Imagine spending a Saturday afternoon with nearly 100 middle school girls, having fun with fashion and self care -- and getting college credit for it.
Four of my classmates and I did just that as part of Body Politics, an engaging women's studies seminar taught by Vera Whisman. The seminar challenges students to examine the social, political, and cultural construction of the female body.
One recent semester the class examined how important it is for women to develop positive self images early in life. As we read statistics and articles about the struggles adolescent girls experience in relation to body image, we wished there was a way to make young girls feel good about themselves. Thankfully, Whisman built just the thing into her syllabus!
Our assignments included an activism project that allowed us to take what we had learned in class and put it into action.
Our task? Organize the Love Your Body Fair at Sister2Sister, an annual day-long event packed with workshops and activities led by high school and college student mentors to encourage positive body image in younger girls.
Our class was in charge of contacting various organizations and asking them to host an activity or a table at the fair. Many groups responded and, on fair day, encouraged the girls to belly dance, braid hair, paint faces, make their own body scrub, craft bracelets, and participate in other activities designed to help them feel good about their bodies.
Katie Childs '10, one of the students who helped organize the event, says that seeing everything come together on the day of the fair made all the planning worth it. “Organizing the Love Your Body Fair was stressful, in that we weren't able to envision exactly how it would come together,” she says. “But on the day of the fair, the details didn't really matter; once the girls started coming in, everything seemed to just work itself out.”
Whisman saw the event as a great way for students in the class to feel as though they had contributed to empowering young girls. “We feel really strongly about courses having an activism component in women's studies,” she says.
“I think that you need to see the ideas and theories of women's studies applied to real life. There's a saying among people who teach social justice: 'The truth will set you free.
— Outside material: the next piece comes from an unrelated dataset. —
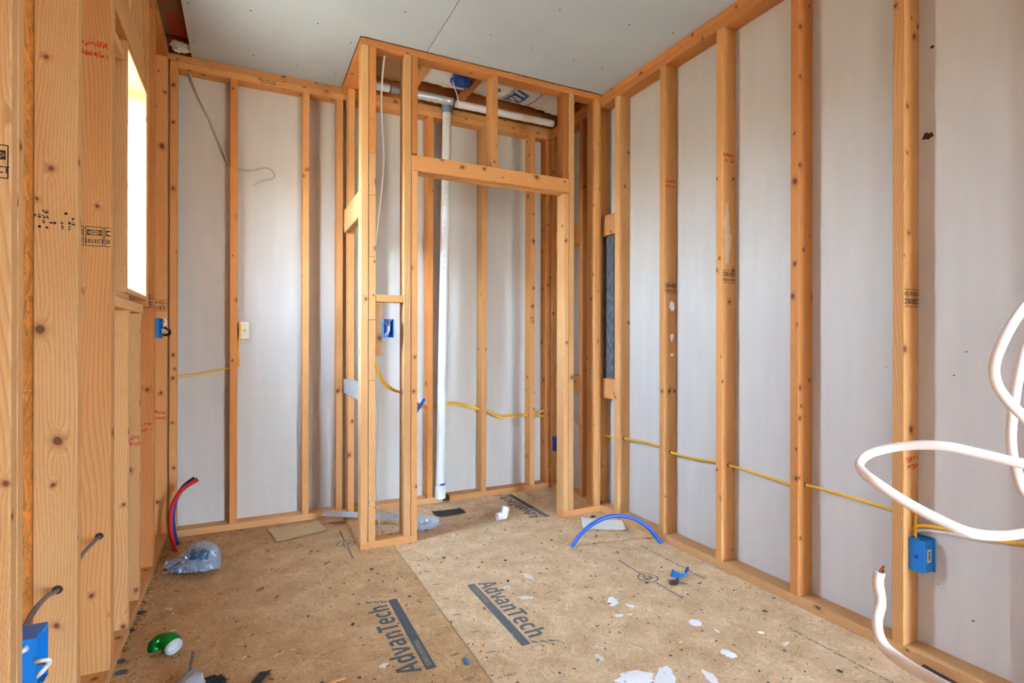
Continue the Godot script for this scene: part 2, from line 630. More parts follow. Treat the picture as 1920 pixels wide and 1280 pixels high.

But first it will make you miserable.' Knowing that you can make a difference is the best antidote to that misery.”
Alison Bliss, a 2008 Ithaca graduate, is now working as an organizer for Sister2Sister. Each week, Alison worked with our class to contact organizations and plan the fair.
As we watched Alison manage multiple tasks confidently in helping us plan the event, it was hard to imagine a time when she was insecure or self-conscious. But Alison says she chose to get involved with Sister2Sister because she remembers how tough her middle school years were. “I can remember being in middle school: the dread of walking down the hallway, where to sit at lunch, what kind of clothes to wear ... just wondering how you would be judged.”
At the fair, IC students hosted tables set up for fun activities, as well as serious but safe discussion about the myths and realities of dating violence. Childs says that the best part of her experience was seeing how much impact the fair had on the young girls. “You could tell they were having fun, feeling good about themselves, and really learning something too,” she says.
“It's important for the girls to spend time with older mentors in order to have positive examples of young adults that they can look up to. Such examples might broaden girls' ideas about who they can be and what possibilities are open to them.”